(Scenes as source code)
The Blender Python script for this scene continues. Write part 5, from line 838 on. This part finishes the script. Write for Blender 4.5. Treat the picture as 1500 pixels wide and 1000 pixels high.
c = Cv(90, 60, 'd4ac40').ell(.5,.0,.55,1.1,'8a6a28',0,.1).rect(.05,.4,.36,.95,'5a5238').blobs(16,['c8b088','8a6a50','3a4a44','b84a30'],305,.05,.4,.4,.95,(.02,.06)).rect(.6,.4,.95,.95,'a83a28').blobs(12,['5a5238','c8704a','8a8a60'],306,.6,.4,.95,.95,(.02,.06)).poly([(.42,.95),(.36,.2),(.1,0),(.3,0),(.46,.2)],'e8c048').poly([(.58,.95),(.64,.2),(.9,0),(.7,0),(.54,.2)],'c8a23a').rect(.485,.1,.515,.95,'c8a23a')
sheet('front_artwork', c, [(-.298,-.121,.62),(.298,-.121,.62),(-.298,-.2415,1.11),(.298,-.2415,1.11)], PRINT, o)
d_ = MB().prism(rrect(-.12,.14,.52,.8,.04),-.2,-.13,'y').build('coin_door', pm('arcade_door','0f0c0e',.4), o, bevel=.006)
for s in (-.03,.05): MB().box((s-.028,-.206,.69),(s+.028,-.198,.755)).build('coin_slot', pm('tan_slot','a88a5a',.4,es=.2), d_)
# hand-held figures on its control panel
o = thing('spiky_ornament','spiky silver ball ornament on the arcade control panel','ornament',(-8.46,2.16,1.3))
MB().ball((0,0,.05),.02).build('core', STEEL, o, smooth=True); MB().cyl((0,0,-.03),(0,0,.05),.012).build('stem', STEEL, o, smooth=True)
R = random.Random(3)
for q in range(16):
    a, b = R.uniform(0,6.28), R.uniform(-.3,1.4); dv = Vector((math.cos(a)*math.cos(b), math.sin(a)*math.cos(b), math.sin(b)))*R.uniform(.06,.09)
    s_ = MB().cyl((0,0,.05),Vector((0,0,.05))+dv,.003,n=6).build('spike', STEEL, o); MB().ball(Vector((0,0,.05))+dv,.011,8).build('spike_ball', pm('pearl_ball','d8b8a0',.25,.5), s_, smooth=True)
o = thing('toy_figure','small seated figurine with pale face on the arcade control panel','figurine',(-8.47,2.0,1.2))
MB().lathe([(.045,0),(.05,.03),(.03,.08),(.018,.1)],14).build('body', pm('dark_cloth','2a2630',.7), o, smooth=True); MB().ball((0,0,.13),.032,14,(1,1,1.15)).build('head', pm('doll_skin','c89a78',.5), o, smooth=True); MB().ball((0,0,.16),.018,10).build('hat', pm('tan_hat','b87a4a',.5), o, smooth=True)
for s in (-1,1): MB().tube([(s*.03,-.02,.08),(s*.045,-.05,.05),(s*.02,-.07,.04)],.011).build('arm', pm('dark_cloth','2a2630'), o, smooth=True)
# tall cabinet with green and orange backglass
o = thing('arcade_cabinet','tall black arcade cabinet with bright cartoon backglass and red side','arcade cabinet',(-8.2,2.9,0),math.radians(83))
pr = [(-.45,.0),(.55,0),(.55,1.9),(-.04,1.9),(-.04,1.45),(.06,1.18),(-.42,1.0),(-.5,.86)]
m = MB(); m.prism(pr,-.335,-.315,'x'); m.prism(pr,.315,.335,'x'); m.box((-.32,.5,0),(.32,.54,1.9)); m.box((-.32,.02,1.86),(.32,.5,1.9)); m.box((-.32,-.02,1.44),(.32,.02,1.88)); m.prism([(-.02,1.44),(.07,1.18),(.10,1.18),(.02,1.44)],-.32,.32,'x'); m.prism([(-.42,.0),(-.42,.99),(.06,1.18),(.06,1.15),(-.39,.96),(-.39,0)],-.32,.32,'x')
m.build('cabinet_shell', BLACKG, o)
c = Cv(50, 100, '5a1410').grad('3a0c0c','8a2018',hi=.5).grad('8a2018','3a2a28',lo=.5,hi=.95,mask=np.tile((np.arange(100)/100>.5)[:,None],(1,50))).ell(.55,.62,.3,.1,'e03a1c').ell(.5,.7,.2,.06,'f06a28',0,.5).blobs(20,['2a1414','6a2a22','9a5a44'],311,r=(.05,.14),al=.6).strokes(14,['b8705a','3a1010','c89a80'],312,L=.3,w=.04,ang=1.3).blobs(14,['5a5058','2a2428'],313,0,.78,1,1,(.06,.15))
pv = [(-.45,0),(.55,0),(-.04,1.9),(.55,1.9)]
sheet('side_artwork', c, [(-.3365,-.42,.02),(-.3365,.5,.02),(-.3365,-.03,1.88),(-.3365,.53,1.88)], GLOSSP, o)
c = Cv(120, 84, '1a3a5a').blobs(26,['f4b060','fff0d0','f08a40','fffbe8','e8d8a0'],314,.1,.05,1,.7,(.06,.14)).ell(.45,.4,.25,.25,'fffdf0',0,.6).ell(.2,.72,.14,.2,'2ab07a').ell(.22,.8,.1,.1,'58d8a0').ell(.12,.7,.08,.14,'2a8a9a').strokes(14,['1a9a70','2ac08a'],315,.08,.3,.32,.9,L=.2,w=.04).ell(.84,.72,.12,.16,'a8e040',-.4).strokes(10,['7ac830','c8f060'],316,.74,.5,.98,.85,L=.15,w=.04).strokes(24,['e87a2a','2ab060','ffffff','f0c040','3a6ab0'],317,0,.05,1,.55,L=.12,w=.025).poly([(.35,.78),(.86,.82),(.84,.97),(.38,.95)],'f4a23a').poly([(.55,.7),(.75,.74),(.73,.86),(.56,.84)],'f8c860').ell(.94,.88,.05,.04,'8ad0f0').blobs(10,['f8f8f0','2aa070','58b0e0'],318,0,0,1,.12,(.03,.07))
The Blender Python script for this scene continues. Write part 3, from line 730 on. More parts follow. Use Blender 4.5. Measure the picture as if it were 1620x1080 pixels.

■ WHAT IS NEEDED ■
Copy and report every line where the word "picture" is present.

■ CORRECT ANSWER ■
The Blender Python script for this scene continues. Write part 5, from line 838 on. This part finishes the script. Write for Blender 4.5. Treat the picture as 1500 pixels wide and 1000 pixels high.
The Blender Python script for this scene continues. Write part 3, from line 730 on. More parts follow. Use Blender 4.5. Measure the picture as if it were 1620x1080 pixels.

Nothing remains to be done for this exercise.